This should be setting off alarm bells among the analysts over Apple's decision to move Mac entirely over to Apple Silicon. Sure, the M1 showed great performance numbers, but the bigger problem—or so was implied by Apple—with Intel's chips was evolution cadence: they were slow in delivering new, faster chips. Well… not sure what should then be said about Apple Silicon! Intel is not sitting still. AMD is not sitting still. Both have ramped up power and efficiency, although, no, still not to M1/M2 points, but another generation and they'll be there. Meanwhile, Apple has been pulling shenanigans like single-channel SSD.
This isn't a production problem on the chassis side, clearly evidenced by the fact that the rumors aren't saying the chassis are going to change on MBP and mini and Apple is selling those now still with M1 chips… it is a design/production problem on the Apple Silicon design front. And that is highly troubling, or should be, for watchers of such things. It completely undercuts Apple's entire "narrative"/reasons for shifting entirely to their own chip production.

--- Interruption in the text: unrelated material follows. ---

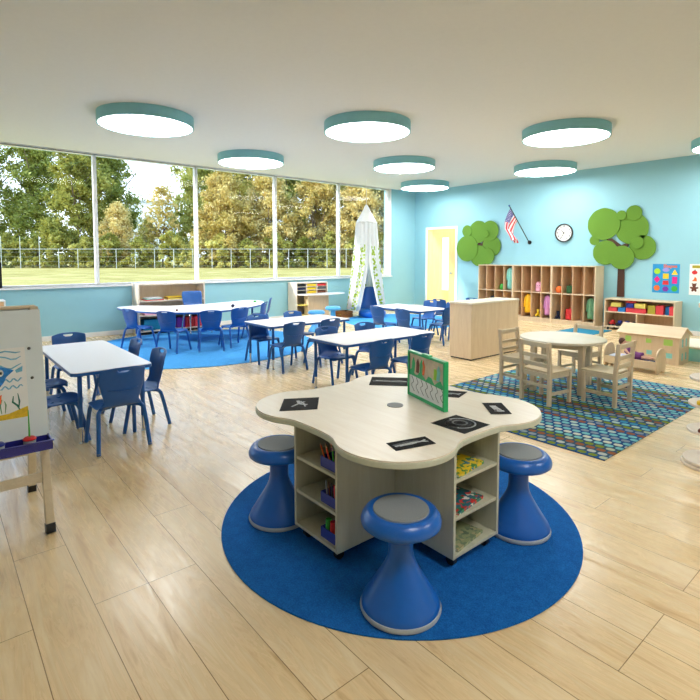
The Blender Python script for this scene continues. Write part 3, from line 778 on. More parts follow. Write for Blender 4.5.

(For example: if 14-inch and 16-inch MacBook Pros still existed with 11th/12th-gen Intel processors, they'd be highly competitive in the PC marketplace and selling like crazy, even IF they weren't as fast as the Apple Silicon counterparts. And a 12th gen Intel mini would actually be worth the asking price of the 2018 Intel 8th gen mini Apple is spitefully still selling; the resources needed to do the engineering to go between an 8th gen and a 12th gen Intel board should be "trivial"… as evidenced by all the crap PC manus figured it out, yearly.)